そのため、遊技機に備えられている正規の記憶媒体を、内容を改竄した不正な記憶媒体に交換するには、カウント手段300のカウント値が所定の値に達する前にすべての作業を完了させなければならないが、これは極めて困難である。したがって、ゴト師等が不正な記憶媒体の交換を試みた場合には、この作業中に確実に異常が検知されることとなる。
【0016】
以上より、本発明に係る遊技機によれば、ROM等の記憶媒体の取り外しを迅速かつ確実に検知することができるのである。
また、本発明に係る遊技機によれば、カウント手段300のカウント値を所定の値に達する前にリセットするという簡易な構成でROM等の記憶媒体の取り外しを検知できるため、製造コストが嵩んでしまうのを防止することができるのである。
また、本発明に係る遊技機によれば、CPUが休止状態となっていても間欠的に起動することで、ROM等の記憶媒体の取り外しを監視するため、電源が切断された状態でROM等の記憶媒体の取り外しが行われた場合にも、できる限り迅速に当該不正行為を把握することができるのである。
【0017】
(第2の発明)
第2の発明は、上記した第1の発明の特徴に加え、カウント手段300に独立して電力を供給可能なカウント手段用電源105を備え、カウント手段300は、所定の開始信号の受信を契機としてカウントを開始し、カウントの開始後は、カウント手段用電源105からの電力供給に基づき、常にカウントを実行し続けるように形成されていることを特徴とする。
(作用・効果)
本発明に係る遊技機によれば、カウント手段300は、一旦カウントを開始した後は、カウント手段用電源105により独立して電力供給を受けることで、常にカウントを実行し続ける。
【0018】
したがって、電源が切断された状態でROM等の記憶媒体の取り外しが行われた場合にも、確実に不正行為の発生を検知することができるのである。
(第3の発明)
第3の発明は、上記した第1又は第2の発明の特徴に加え、カウント手段300のカウント値が予め定められた特定の値となることを契機として、CPUを休止状態から起動させるための正常化信号を送信するように形成されていることを特徴とする。
(作用・効果)
本発明に係る遊技機によれば、1のカウント手段300を共用して、異常の判定を行うための所定の値のカウント、及び、CPUに正常化信号を送信するためのタイミングを計測するためのカウントのいずれをも実行するため、ハードウェア資源を効果的に利用することができるとともに、搭載されるハードウェア資源が増加することで製造コストが嵩むのを防止することができるのである。
【発明の効果】
【0019】
本発明は、以上のように構成されているので、以下に記載されるような効果を奏する。
すなわち、本発明によれば、より簡易な構成で、ROM等の記憶媒体の取り外しを迅速かつ確実に検知可能とするとともに、電源が切断された状態でROM等の記憶媒体の取り外しが行われた場合にも、できる限り迅速に当該不正行為を把握可能な遊技機を提供することができる。
【図面の簡単な説明】
【0020】
【図1】本発明の形態であって、スロットマシンを示す外観正面図である。
【図2】本発明の形態であって、スロットマシンの制御装置及びカウンタ回路の入力及び出力の概略を示すブロック図である。

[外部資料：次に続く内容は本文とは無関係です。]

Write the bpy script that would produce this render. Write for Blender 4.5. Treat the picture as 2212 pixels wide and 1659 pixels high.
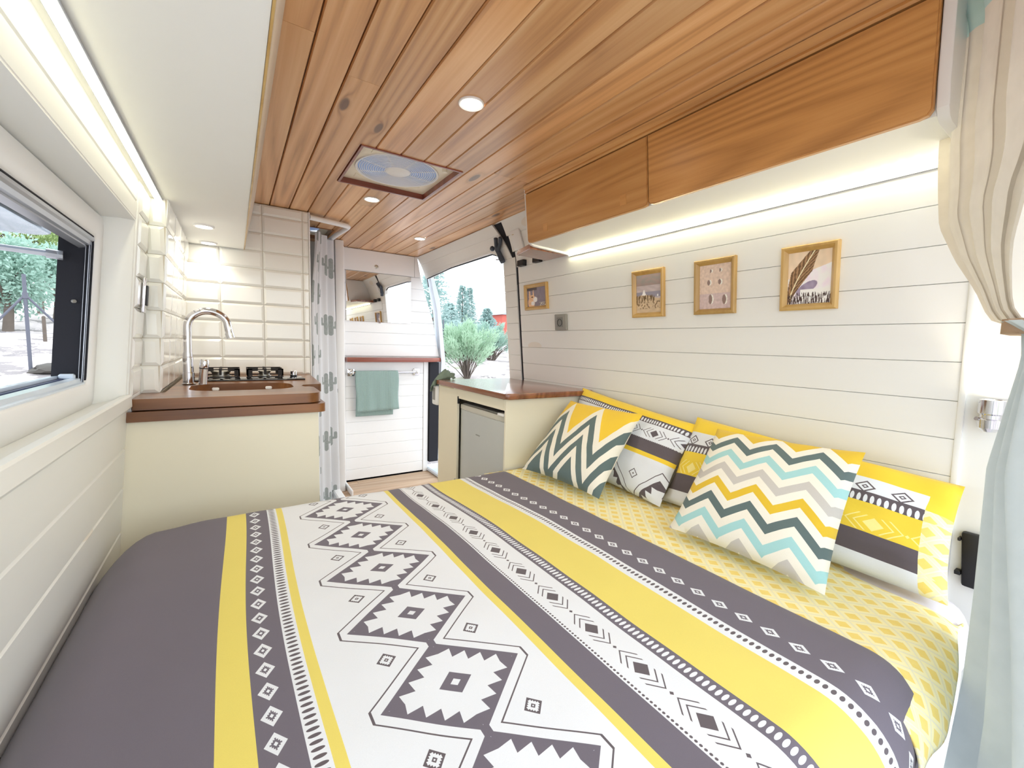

【図3】本発明の形態であって、スロットマシンのメイン制御装置、サブ制御装置及びカウンタ回路の概略を示すブロック図である。
【図4】本発明の形態であって、カウンタ回路におけるカウント及び各種信号の出力の概略を示すタイムチャートである。
【図5】本発明の形態であって、カウンタ回路による処理の概略を示すフローである。
【図6】本発明の形態であって、第1サブCPUによるリセット処理の概略を示すフローである。
【発明を実施するための形態】
【0021】
以下、本発明を実施するための形態を図面を参照しつつ説明する。
(スロットマシン10)
本形態に係る遊技機は、遊技媒体として円板状の遊技メダルを使用するスロットマシン10である。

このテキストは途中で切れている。